There is obviously nothing "wrong" with being interested in this fascinating clash of powerful interests, the amount of interest each discussion gets shows you are not alone.

So I'm not just hammering at what you've said, I'll make my own statement: There's absolutely nothing you can do to defend against a motivated attacker providing you with complex computer hardware (let's say anything that has software/firmware). Corollary: It's a fool's game to use hardware from those whose interests conflict with your own.

China and the US have a massive conflict of their interests. Each should not use hardware provided by the other. The risk for each is real and unavoidable.

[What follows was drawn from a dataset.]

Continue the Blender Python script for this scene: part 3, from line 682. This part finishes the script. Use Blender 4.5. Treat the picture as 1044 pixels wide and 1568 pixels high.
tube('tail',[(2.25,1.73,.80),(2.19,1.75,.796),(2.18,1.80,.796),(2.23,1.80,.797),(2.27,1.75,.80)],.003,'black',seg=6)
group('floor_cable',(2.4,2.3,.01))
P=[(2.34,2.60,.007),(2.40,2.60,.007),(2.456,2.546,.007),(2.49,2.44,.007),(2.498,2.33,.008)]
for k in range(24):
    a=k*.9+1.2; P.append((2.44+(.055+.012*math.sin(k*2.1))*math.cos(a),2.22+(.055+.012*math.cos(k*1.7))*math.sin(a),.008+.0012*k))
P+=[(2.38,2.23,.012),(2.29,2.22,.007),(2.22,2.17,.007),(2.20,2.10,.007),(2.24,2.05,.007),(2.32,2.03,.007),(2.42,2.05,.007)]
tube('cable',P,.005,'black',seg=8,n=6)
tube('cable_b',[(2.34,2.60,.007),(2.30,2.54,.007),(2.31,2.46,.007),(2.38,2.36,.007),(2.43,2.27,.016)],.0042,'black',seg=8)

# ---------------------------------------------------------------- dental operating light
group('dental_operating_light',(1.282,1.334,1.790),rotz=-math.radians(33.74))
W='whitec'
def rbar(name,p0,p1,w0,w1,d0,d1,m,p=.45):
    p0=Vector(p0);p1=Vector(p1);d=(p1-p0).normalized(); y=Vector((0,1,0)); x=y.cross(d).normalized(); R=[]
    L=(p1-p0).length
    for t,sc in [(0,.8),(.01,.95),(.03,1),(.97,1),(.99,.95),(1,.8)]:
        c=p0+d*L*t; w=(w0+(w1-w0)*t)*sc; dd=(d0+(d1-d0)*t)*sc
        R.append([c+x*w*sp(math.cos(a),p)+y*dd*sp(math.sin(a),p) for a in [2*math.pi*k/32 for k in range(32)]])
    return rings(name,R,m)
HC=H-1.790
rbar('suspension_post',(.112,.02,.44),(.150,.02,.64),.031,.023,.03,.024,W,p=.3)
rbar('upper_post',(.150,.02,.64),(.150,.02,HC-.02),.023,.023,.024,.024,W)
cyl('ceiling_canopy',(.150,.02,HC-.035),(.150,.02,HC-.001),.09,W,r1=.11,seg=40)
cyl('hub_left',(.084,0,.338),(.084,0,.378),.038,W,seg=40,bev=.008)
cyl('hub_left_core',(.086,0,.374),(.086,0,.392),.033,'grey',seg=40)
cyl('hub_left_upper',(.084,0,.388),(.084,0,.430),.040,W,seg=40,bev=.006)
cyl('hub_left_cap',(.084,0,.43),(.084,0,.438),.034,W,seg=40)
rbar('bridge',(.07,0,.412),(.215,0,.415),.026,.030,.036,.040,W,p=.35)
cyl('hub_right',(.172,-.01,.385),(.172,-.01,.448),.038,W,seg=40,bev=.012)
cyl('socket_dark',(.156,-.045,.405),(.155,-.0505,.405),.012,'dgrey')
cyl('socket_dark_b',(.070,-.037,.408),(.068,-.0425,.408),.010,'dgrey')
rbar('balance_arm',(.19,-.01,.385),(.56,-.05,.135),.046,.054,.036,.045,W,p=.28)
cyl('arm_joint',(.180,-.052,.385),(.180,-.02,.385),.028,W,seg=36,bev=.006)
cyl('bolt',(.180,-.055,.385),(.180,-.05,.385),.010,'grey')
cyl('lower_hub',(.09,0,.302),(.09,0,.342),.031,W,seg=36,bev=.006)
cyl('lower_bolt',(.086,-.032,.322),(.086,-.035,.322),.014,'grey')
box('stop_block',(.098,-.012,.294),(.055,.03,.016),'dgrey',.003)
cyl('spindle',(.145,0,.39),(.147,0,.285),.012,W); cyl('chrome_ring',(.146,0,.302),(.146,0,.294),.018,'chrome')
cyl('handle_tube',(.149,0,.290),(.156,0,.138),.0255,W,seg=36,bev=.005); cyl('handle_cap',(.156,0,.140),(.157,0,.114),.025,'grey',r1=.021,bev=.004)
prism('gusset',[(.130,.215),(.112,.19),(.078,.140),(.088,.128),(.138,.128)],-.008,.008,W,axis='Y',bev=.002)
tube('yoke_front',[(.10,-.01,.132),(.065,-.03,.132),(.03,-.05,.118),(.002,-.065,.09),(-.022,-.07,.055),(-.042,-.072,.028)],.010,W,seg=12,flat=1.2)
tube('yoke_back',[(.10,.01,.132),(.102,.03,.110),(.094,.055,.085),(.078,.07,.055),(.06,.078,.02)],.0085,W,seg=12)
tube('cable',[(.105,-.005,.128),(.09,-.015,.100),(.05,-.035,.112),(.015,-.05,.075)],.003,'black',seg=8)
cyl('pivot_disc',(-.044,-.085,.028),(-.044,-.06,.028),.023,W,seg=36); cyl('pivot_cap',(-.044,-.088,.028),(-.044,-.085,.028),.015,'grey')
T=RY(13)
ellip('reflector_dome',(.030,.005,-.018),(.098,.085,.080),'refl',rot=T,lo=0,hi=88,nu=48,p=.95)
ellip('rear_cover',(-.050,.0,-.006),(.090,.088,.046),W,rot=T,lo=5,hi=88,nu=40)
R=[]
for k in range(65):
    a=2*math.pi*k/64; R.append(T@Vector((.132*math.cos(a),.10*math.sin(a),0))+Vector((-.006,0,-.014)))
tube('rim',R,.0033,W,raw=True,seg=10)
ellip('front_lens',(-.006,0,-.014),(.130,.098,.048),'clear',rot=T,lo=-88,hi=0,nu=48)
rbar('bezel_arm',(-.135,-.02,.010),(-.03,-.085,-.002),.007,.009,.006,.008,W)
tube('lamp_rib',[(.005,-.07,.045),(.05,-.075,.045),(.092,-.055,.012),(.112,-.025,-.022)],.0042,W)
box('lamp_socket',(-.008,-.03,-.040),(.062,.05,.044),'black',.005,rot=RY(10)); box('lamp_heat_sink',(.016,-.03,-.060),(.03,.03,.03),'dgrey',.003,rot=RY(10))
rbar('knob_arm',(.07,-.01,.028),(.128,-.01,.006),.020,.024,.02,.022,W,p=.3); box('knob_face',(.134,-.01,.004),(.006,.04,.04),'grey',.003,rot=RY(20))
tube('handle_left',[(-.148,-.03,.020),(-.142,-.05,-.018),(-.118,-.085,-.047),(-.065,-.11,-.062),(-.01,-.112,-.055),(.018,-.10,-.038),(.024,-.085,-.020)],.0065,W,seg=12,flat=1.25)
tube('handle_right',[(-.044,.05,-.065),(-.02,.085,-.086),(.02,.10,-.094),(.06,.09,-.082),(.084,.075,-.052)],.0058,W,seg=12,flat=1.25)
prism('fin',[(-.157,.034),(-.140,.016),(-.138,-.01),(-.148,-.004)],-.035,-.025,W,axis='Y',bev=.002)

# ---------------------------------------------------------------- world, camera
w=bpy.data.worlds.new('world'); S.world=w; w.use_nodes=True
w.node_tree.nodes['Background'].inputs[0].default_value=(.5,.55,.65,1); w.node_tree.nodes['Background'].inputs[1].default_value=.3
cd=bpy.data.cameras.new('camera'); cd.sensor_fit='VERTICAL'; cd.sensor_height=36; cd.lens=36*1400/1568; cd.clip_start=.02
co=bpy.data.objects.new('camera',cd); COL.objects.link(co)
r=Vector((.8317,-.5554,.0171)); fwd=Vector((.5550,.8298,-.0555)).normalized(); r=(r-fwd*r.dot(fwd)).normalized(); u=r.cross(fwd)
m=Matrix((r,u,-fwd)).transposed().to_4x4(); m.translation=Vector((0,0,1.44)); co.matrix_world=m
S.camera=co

Hardware testing is much more than firmware checksum comparison. Once you have the blueprint, you can physically compare it against samples using various methods such as x-ray, acoustic and electric profiling to detect any differences. Furthermore, hardware is generally retained for a long time and can be checked with future anti-tampering technologies.

These measures does not offer perfect security. It simply makes the cost of hacking and chance of being caught very high, even for state actors. We could achieve fairly strong security at an affordable cost for most civilian uses. At least, tested Huawei hardware may be a good alternative to untested hardware from another vendor (which is probably manufactured in China too) at an inflated price.

Of course, if you are still concerned, why not take a course on microprocessor and build your own CPU? ;)


It looks like you're moving the verification goalposts away from what is actually running on the hardware and simultaneously walking this back from government to civilian uses. These are completely different discussions (though I might add that governments rely heavily on the private sector, so some pressure there is expected).

Another completely different line of discussion is whether I personally am concerned at all (I'm not), and what I should do about it (nothing, but governments certainly should build their own CPU).

> We could achieve fairly strong security at an affordable cost

No. We cannot achieve strong security in a device that comes with software. You also cannot (at the time of this writing) prove that the actual hardware you personally are running is trustworthy without spending enough that the "affordable cost" becomes a moot point.

A wide swath of civilian uses can probably come out on top of the cost/benefit analysis just because their interests don't get in the way of governmental conflicts (or they can make enough money in the meantime). It's only from the perspective of a government that this conversation makes any sense at all.


There are many academiclly verified attack vectors that can not be verified to exist with any known external test even if one had the layout of the billions of transistors. Bit flips through sequential activation of memory addresses for example.